Now why Nickolas Muray, who represented the New York Athletic Club for his entire US fencing career and who’s photography studio was in Greenwich Village, was sponsoring a sabre tournament on the west coast is another question.  He did live in San Francisco for a time.  He carried on a ten year affair with Frida Kalho, the Mexican painter, and Muray apparently lived in SF to be closer to her.   I can’t help but wonder how much time Muray spent fencing on the West Coast.

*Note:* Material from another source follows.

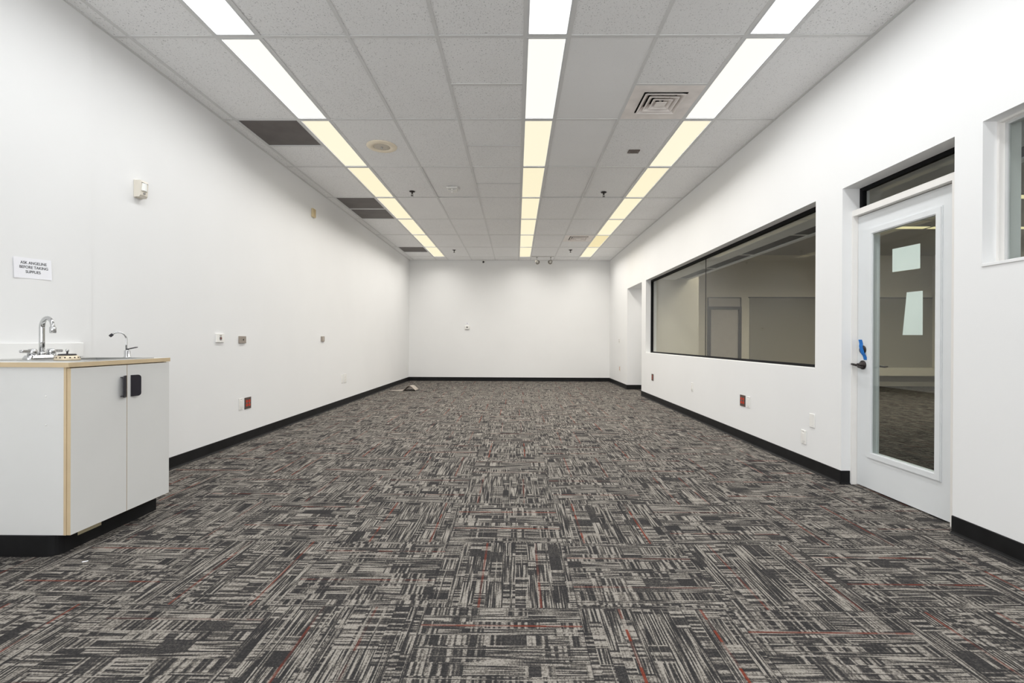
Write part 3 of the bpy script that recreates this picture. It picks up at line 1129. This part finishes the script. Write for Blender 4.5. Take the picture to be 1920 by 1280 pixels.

Another story for another time, I guess.

Doug Nichols

West Coast Fencing Archivist

(Footnote: Nickolas Muray represented the United States in two Olympic Games, 1928 and 1932.  The West Coast Fencing Archive has in the collection a copy of the Complete Record of the 1932 Olympic Games, held in Los Angeles.  I looked up Muray’s results, as the book has every pool sheet for every fencing event.  Muray did not compete in the individual event in ‘32, but did compete in the Team Sabre.  He won 2 of 4 bouts against the Polish team, and 1 of 4 bouts against a very strong Italian team.   The US team ended in fourth place, getting edged out on touches scored against by the Polish team, whom they tied 8 bouts to 8 in the head-to-head match.  The US lost by a single touch, 59 touches against the Poles to 60 scored against the Americans.  Muray died in 1965 of a heart attack at the age of 73 while fencing at the NYAC.)